Sunday, August 07, 2011

Back to Arkes

Kant the Bogey Man: "I would simply claim, in a comparable way, that I’m drawing upon parts of Kant’s teaching that explain better than anything else the properties of our moral judgments."
Mr. Arkes uses Kant to explain moral judgments about racial discrimination and racial preferences.

When we make laws, we sweep away the private preferences of people, and impose a public rule made binding on everyone. Hence the connection between the logic of morals and the logic of law: when we legislate for other people, we need to say something more than, “most of us here think this is desirable,” or “most of us have strong ‘feelings’ that this is the just thing to do.” We would need rather to establish that we are acting on the basis of propositions that would hold their validity for everyone, even if not everyone recognizes why they happen to be true. And that is what we do when we seek to trace our judgments back to anchoring “first principles” as Thomas Reid understood them: propositions that were true of necessity. John Marshall and Alexander Hamilton referred in this way to the “axioms” of our judgment, meaning essentially the same thing. And yet O’Brien writes as though it were odd or eccentric—or on the face of things implausible—to say that our judgments find their firmest ground when they are anchored in propositions of that kind, which cannot be denied without falling into contradiction.

Comments: Arkes is trying to using Kantian (or liberal) reasons to justify a position on racial discrmination/racial preferences? I had forgotten if he is considered a proponent of the NNLT. Is he a liberal in his presuppositions, like John Finnis?

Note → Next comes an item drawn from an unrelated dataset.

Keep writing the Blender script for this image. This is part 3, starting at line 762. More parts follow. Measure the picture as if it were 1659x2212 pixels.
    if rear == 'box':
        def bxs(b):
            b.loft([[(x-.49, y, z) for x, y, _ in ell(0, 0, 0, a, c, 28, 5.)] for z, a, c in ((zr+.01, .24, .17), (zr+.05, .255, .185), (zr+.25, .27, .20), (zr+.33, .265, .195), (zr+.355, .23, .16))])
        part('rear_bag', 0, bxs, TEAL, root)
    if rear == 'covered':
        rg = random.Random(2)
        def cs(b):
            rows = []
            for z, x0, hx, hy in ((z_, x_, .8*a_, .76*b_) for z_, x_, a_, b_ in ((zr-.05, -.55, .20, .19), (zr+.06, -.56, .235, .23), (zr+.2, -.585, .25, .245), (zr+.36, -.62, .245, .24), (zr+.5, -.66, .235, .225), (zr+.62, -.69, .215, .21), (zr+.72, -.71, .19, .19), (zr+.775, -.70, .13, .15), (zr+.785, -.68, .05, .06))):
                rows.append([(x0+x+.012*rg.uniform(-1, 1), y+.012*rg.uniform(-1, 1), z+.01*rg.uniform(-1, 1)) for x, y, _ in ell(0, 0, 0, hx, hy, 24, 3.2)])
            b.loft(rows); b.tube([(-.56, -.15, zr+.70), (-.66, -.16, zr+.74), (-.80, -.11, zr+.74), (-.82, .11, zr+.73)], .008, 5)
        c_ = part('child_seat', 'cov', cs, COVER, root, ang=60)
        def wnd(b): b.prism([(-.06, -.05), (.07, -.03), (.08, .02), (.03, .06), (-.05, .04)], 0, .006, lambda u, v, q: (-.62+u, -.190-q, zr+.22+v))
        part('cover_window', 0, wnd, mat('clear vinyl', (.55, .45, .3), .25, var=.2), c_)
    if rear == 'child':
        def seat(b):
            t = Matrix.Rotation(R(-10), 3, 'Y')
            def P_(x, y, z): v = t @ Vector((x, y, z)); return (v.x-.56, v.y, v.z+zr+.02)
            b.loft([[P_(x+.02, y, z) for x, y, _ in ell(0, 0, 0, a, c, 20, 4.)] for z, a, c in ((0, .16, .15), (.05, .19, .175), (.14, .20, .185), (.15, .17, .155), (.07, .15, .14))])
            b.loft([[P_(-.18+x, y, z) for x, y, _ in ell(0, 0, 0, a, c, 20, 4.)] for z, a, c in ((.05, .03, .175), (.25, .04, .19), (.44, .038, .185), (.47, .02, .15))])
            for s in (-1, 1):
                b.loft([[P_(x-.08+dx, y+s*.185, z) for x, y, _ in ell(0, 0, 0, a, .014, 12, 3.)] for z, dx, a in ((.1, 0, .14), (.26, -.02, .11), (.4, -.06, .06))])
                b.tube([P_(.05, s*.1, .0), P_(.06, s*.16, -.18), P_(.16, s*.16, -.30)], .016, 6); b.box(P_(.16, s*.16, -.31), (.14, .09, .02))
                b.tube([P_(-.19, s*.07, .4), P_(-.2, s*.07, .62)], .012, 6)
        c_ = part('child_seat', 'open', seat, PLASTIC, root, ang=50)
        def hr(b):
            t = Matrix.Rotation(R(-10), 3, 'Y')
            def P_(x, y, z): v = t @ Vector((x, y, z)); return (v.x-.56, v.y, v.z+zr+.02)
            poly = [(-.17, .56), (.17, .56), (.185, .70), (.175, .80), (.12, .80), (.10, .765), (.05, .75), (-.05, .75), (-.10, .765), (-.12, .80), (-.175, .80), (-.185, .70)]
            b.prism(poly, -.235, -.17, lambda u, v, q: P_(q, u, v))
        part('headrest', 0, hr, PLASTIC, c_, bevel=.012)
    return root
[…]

From an Aristotelian pov - moral science is helpful for lawmakers in understanding how human laws are derived from first principles. It is the task of the philosopher (or theologian) to supply the argumentation. (See William Wallace's The Role of Demonstration in Moral Theology.) The acquisition of moral science is a perfection for those who are to rule, since it is better than relying upon opinions about customs and laws. (This suffices for those who only need to obey in order to act rightly.) Moral science provides the answer to those seeking the ratio for particular precepts or laws.

The NNL theorists attempt to reason out rationale for moral precepts, but from different starting points. I don't know if anyone has ever examined the logic of their arguments to determine if they are valid. I suspect that the arguments are valid, just not sound.